What my friend fails to mention is that, while those statements are true about his per-game averages, Horford is one of just nine players in the NBA to average 12-plus points, 7-plus rebounds and 4-plus assists this season. He’s also fifth in 3-point field goal percentage, third among centers in assists per game, fifth in Defensive Win shares and seventh in Defensive Box Plus/Minus. In basketball there really isn’t one stat to rule them all, so when making statements about a player’s worth it’s best to look at a broad swath of relevant categories.

My argument is the same about the money. Context matters, and that was the cost of signing the biggest free agent in franchise history (at the time).

And finally, my favorite take of all from a tweet I received on Wednesday:

“…the truth is he can't guard any good centers, being abused by elite centers, can't protect the paint, soft as [inappropriate non expletive]. He's trash if we talk about highest paid player.”
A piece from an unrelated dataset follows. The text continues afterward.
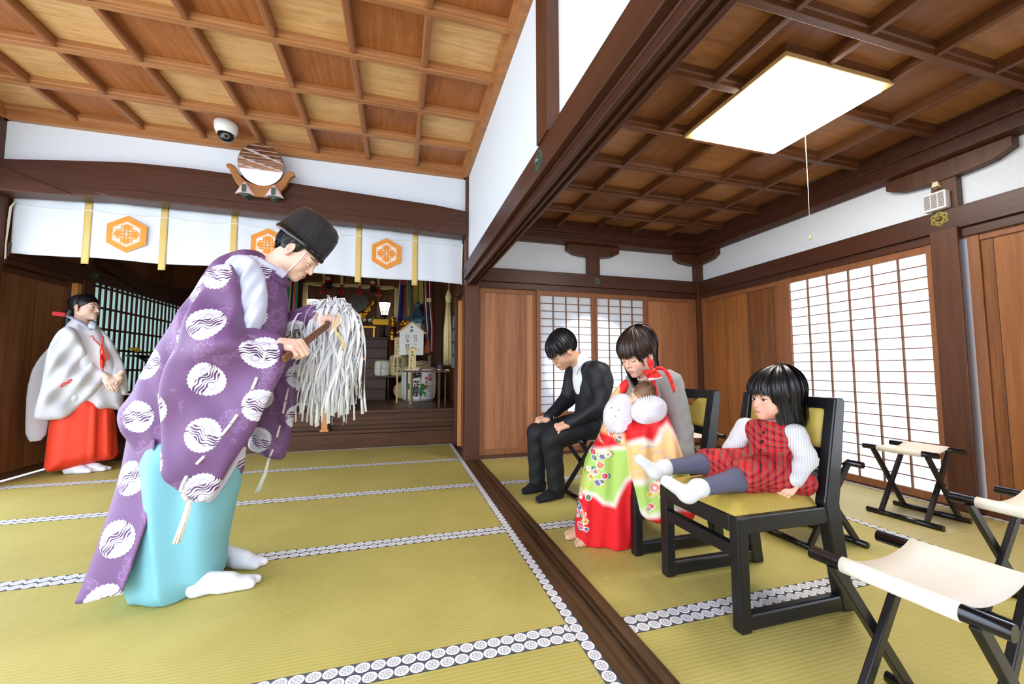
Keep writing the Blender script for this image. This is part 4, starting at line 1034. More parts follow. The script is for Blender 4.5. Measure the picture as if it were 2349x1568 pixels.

This one blew me away. Say what you want about Horford’s lack of aggression on the offensive end, or even his rebounding, but saying he can’t guard any good centers or that he gets abused by elite centers is just factually inaccurate. Take this for data:

Of the eight other bigs named to the All-Star team this year, Karl-Anthony Towns (62.5%) and Andre Drummond (69.2%. . .  nice) are the only two to shoot better than their season FG% when defended by Al Horford this season.

I understand that trolls are gonna troll, but it’s this type of lazy trolling that led to the sinking of the Titanic (google it). 

It’s fair to criticize players for poor performances, and Horford himself admitted he hasn’t been playing up to his own standards lately, but can we please keep the hot takes reality based?